>Yesterday, I went for a bit of a skite up to Northern Ireland. I hadn’t been there in twenty-one years…

…last time I was there was in the aftermath of a wedding in Monaghan in 1988. The sister of a friend’s wife was getting married there and we were farmed out, accommodation-wise, to one of my friend’s relatives over the border in Tyrone.

Although my nationality and my religion of birth should have indicated that I was perfectly safe “up there”, I was never more scared of anything in my life. Everybody (almost everybody) looked normal – at the wedding, in the pub, in the homes – and yet things couldn’t possibly have been normal under the circumstances. Everybody seemed to be committed to a particular cause, but I got the distinct impression that had one had the inclination to discuss beliefs with people, there would have been some people with whom you just wouldn’t have dared have a frank discussion. They had a look in their eyes that indicated that they had either just come back from doing something significant or were planning something equally significant for the next day. Dark and brooding just wasn’t in it…

Back in those days, a lot of alcohol would have been consumed, but some instinctive sense of self-preservation meant that I kept a very tight control over what I said and to whom. One particular evening in a pub, one of the more approachable of my friend’s relatives asked me what did I “think of the session up here then”. I knew exactly what he meant – politics. Luckily for me, there was some guy in the corner belting out rebel songs with a guitar. I commented that “your man had a pretty good singing voice”. We both knew that I was evading the real point of the question and the matter was discreetly dropped.

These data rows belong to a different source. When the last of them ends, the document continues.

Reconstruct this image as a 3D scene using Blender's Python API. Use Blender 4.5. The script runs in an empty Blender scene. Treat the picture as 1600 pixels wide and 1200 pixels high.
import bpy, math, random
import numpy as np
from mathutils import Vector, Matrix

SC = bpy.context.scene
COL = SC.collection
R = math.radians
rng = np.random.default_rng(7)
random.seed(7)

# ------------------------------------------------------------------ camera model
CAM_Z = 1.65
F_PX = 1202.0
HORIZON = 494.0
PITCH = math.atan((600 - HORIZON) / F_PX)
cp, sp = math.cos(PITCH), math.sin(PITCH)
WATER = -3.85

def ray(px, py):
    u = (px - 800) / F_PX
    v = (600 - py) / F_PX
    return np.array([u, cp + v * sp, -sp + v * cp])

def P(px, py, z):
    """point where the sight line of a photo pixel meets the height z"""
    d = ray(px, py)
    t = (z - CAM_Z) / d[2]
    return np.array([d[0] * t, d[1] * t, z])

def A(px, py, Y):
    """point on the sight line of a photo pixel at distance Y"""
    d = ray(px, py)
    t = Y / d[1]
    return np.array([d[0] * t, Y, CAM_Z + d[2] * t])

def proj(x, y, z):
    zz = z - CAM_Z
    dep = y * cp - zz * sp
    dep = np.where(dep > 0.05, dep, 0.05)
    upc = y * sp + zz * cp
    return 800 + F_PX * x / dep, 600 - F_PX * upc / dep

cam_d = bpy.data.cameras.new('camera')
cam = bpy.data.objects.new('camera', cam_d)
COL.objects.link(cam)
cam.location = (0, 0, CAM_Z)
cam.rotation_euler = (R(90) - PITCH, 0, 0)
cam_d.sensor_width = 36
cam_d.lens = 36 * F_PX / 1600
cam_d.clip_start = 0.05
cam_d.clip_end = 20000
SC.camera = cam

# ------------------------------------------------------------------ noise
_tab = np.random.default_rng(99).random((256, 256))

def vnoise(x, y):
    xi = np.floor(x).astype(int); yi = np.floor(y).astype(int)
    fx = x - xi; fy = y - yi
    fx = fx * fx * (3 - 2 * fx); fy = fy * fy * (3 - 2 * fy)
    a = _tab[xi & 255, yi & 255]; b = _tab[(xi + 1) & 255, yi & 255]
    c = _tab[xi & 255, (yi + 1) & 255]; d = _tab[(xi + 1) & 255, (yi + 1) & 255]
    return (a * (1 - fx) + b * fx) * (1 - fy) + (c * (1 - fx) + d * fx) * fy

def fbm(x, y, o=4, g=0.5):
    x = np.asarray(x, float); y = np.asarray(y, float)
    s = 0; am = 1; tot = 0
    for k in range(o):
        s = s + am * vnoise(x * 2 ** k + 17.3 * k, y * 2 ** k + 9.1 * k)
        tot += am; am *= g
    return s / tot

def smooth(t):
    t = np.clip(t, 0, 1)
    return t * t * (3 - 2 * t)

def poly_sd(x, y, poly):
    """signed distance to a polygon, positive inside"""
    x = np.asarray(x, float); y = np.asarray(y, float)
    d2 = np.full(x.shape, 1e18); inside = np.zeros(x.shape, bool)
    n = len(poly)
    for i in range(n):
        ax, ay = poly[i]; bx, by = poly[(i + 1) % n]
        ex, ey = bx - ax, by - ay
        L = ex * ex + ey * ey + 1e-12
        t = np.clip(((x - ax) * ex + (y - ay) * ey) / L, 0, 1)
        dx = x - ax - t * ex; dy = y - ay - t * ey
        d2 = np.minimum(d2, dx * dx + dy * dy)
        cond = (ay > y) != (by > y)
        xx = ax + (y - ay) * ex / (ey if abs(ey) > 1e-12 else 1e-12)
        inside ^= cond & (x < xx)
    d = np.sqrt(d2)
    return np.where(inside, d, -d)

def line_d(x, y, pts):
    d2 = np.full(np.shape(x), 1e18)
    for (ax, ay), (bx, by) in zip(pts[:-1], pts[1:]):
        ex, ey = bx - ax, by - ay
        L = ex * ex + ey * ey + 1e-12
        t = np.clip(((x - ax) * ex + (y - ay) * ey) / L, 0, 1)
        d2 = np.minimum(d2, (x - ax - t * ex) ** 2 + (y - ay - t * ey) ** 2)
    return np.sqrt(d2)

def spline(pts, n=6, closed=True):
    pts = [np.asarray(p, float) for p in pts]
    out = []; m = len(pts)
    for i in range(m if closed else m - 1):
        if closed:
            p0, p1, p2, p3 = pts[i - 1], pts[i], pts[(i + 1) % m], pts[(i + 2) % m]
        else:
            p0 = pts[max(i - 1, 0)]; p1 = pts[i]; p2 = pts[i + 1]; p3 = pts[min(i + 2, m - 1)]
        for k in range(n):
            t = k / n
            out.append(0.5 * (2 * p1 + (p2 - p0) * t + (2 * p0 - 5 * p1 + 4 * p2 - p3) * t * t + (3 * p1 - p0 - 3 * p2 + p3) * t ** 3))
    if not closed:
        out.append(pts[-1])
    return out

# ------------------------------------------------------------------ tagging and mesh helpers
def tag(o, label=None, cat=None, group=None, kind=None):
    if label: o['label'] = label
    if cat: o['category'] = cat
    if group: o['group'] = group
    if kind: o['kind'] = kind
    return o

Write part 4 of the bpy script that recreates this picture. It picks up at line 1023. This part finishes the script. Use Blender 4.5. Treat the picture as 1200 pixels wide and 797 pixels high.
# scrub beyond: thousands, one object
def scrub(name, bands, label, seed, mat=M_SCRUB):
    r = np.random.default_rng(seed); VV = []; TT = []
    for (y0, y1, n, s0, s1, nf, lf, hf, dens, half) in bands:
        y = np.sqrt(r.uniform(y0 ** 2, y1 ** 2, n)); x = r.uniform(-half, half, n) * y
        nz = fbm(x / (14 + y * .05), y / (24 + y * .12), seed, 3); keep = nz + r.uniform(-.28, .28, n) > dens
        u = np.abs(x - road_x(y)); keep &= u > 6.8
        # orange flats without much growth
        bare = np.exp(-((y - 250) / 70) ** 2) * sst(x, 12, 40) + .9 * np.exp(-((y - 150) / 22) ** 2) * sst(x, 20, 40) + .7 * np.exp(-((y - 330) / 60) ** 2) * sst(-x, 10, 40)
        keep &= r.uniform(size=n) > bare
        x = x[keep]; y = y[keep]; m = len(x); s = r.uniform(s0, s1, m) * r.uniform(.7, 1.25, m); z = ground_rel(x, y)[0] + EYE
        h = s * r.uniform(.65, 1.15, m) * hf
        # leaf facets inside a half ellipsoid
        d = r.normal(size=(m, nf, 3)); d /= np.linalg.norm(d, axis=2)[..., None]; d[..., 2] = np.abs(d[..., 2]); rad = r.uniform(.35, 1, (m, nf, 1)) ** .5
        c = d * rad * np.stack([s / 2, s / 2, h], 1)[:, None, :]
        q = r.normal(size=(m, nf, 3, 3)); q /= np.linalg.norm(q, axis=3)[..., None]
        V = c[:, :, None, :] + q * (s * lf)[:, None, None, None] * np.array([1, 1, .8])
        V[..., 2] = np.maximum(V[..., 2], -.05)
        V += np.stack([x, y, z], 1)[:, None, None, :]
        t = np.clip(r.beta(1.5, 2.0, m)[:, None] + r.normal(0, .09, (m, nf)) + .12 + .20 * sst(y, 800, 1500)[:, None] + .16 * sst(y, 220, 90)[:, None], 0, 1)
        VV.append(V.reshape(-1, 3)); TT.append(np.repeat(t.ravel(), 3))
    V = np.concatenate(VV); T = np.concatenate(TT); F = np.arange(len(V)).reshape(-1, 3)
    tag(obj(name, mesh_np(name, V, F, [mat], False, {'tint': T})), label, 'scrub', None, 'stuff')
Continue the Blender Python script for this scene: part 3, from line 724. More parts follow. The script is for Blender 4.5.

Later on that evening, while taking a comfort break, one took great care not to accidentally bump into anyone on the way in or out of the jacks, for fear that that person might be inclined to take issue with my presence in his local in a manner similar to how he might have taken issue with the presence of foreign troops in his particular “green field”. A total exaggeration, I know, but I was rather under the influence and incredibly self-conscious of where I was and what the consequences of talking or acting out of turn might have been.

We spent the night in another relative’s house – the wife was nice – the husband had been away all evening at a “significant” funeral. My old car was parked around the back of the house just by the bedroom window. All night I heard strange and troubling noises. It might just have been the dog snuffling around the back yard. Or someone of the other persuasion planting a booby-trap bomb under my Southern-registered car.

I was never so glad to get back to the Republic, bad and all as things were down here at the time. I never told my old man about going up North – years before, he warned me that if I ever went up there, he’d disown me. So if you thought I was nervous about being up there, what must have been going through his mind?

Yesterday, twenty-one years later, I’m standing in a queue, waiting to be served at a car breaker’s store. I am surrounded by locals who look just as “normal” as do the folks down my way (which probably means that there’s just the same mixture of decent people and gougers as you’d find anywhere). The one thing that’s freaking me out is the fact that a dozen people are talking at the same time in the same Northern accent. It reminded me of one time when I was in the departure lounge in Shannon Airport when a planeload of US troops disembarked from a transport flight from Iraq. Two or three hundred troops, males and females, of various ethnic groupings and with some variations in general physical appearance, but all shaven-headed and dressed in desert fatigues. Some are wandering around the duty-free shop, some are in the bar, some are going to the toilet, some are making phone calls. Everywhere you look, shaven-headed, fatigue-clad troops standing, sitting, walking. Like the restaurant scene in Being John Malkovich. Back in the queue in the car breaker’s store, the dozen simultaneous voices sounded like the audio equivalent of that restaurant scene.

So what did I make of my brief spell in Norn Iron? Everything seemed fine apart from the brief moment driving through the outskirts of Newry when I passed the boundary of a Loyalist estate with its particular forms of street decoration. I’d only ever seen stuff like that on the telly. It sends a shiver up the spine to someone of my vintage. But things have to be different from the way they were in the last century. When you see people sharing power who were sworn enemies ten years ago, then things must have improved.